Dr. Don McVicker
Dr. Sasser (left) and Dr. McVicker (right) in Honduras.
My ideas about mission trips can be summed up by these (seemingly) odd combinations of words: “Come Go” and “When and Then.”
Soon after I returned home from my first mission trip with Water Missions International in 2003, the compelling images in my mind of the Honduran children rummaging through refuse at the garbage dumpsite began to fade. Why? Probably because I quickly resumed my old patterns of a busy work schedule (that’s code for making money), hectic family commitments, and also because there was a disconnect from the trip and life back home. There was no support group ready to help fan the still warm embers of my experience. No place to plug into.
For years, my good friend and colleague, Bill Sasser, extended dozens of invitations for me to join him on mission trips. “"Come Go with me," he’d say when our lunchtime conversation topic invariably drifted to the mission field. An inviting double command! Southerners have a real gift for combining incongruous words in the same sentence, sometimes even placing them side-by-side for a compelling yet, comfortable effect.

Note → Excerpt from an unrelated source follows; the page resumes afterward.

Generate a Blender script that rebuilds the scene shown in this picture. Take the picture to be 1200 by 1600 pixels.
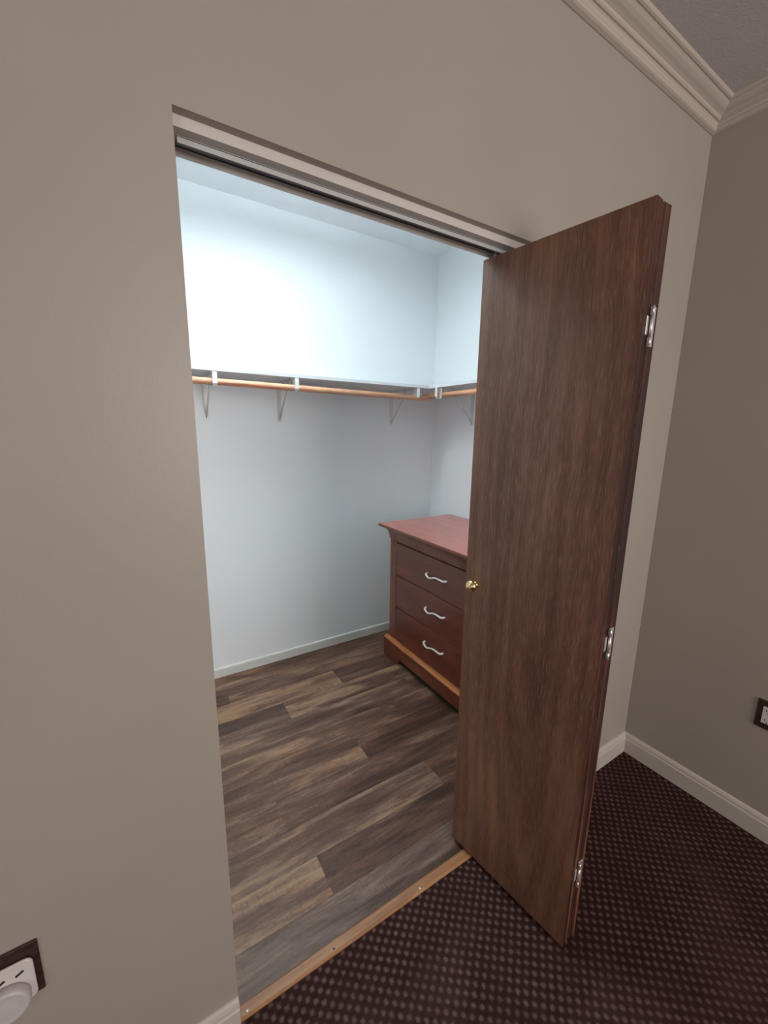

After years of this pestering, I finally relented and joined Bill and eight Chapel Hill dental students on a Latin American dental mission trip in 2007. Since then, Bill and I have been on numerous trips together, usually with dental students in tow.
The students and I have been blessed to see in “Dr. Bill” a man with a true servant’s heart and, we can now share our experiences together and with others here at home through the framework of the Dental Community Fellowship (started by Dr. Sasser in 2001).
In his book, The Purpose Driven Life, Rick Warren states, “If you only serve when it is convenient for you, you’re not a real servant.” That sentence pierces my own heart because I am simply not there yet.
Prior to that 2007 trip, my thoughts about going on a mission trip were based on the conditional "when and then" theory. You know! When this happens, then I will _________. My list of “whens” included and, to a degree, still include:
“When my children are grown, …”
"When I am more financially secure …”
“When I reach the right season in my life …”
“When I acquire the right skill-set …,”
The simple fact is that the conditions to go on a mission trip will never be perfect. Ecclesiastes 11:4 provides a scriptural affirmation: “Whoever watches the wind will not plant; whoever looks at the clouds will not reap.” So, my challenge to you is this. If you really want to know about whom Jesus was talking when he made references in the Bible to “your neighbor,” then Come Go on a trip with DCF. And, it’s OK to go if you are simply curious. I did. God promises that He will meet you, wherever you are in your walk.